──────── Recorded data ────────
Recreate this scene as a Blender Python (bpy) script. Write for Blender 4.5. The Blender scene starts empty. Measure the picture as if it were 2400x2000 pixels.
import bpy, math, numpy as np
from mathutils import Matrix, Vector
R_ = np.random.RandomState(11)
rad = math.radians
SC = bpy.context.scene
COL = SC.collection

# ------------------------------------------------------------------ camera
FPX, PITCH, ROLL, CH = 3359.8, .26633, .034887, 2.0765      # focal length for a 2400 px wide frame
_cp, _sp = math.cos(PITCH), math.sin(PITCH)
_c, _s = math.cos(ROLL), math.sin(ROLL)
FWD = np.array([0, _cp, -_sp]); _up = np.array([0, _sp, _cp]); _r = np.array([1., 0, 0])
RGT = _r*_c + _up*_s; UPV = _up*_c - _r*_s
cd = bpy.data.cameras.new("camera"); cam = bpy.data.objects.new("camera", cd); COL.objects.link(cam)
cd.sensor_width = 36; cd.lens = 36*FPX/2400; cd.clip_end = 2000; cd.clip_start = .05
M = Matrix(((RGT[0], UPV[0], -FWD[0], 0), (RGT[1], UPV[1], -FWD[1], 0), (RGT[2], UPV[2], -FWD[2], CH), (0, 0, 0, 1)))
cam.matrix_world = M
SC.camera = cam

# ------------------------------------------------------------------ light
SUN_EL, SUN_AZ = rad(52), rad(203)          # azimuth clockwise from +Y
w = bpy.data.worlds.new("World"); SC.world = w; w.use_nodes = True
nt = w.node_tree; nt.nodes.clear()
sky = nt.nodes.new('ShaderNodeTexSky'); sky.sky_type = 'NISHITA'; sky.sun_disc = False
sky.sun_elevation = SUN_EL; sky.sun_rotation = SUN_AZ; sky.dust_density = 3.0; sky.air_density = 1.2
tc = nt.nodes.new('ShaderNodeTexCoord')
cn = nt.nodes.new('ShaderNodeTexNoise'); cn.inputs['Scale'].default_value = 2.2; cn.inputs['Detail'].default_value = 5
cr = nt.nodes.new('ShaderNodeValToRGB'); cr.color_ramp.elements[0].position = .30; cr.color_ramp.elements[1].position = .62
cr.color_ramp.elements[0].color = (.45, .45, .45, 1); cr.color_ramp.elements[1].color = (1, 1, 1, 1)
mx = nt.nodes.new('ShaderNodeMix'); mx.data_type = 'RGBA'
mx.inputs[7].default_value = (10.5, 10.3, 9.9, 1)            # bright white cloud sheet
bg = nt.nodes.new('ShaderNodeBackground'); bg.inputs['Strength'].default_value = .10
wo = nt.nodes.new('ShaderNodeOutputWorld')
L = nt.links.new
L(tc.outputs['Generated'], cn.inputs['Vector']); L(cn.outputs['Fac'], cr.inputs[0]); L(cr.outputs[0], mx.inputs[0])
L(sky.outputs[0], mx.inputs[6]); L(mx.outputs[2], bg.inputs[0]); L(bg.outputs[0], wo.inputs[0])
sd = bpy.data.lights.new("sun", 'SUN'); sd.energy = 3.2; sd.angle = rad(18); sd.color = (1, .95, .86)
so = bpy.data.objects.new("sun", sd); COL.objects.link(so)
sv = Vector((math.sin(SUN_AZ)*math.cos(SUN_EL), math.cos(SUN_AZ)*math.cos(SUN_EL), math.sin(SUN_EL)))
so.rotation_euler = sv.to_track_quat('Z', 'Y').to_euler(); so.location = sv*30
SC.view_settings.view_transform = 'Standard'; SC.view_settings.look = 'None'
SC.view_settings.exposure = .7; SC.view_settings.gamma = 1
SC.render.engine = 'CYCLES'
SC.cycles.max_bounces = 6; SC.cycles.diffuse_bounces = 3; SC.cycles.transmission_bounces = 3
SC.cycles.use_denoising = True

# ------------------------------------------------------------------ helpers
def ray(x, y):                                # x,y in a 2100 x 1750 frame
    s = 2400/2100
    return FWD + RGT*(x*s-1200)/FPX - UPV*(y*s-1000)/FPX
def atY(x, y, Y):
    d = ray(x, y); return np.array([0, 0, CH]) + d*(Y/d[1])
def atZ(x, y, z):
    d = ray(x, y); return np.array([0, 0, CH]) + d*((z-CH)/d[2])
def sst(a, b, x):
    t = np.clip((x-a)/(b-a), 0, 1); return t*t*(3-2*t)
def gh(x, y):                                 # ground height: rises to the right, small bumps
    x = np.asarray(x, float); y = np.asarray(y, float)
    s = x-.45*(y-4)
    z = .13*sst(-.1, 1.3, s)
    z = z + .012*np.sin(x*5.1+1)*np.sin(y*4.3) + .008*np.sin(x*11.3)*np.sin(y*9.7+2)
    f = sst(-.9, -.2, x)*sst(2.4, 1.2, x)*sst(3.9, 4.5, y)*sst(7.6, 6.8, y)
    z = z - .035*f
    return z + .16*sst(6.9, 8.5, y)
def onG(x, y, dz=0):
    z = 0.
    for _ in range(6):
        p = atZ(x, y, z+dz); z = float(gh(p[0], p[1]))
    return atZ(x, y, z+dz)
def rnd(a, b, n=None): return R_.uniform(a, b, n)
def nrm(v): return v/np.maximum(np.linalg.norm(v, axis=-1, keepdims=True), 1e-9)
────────
Gather every line from the listing above in which "scene" appears, and copy those lines.

Recreate this scene as a Blender Python (bpy) script. Write for Blender 4.5. The Blender scene starts empty. Measure the picture as if it were 2400x2000 pixels.
SC = bpy.context.scene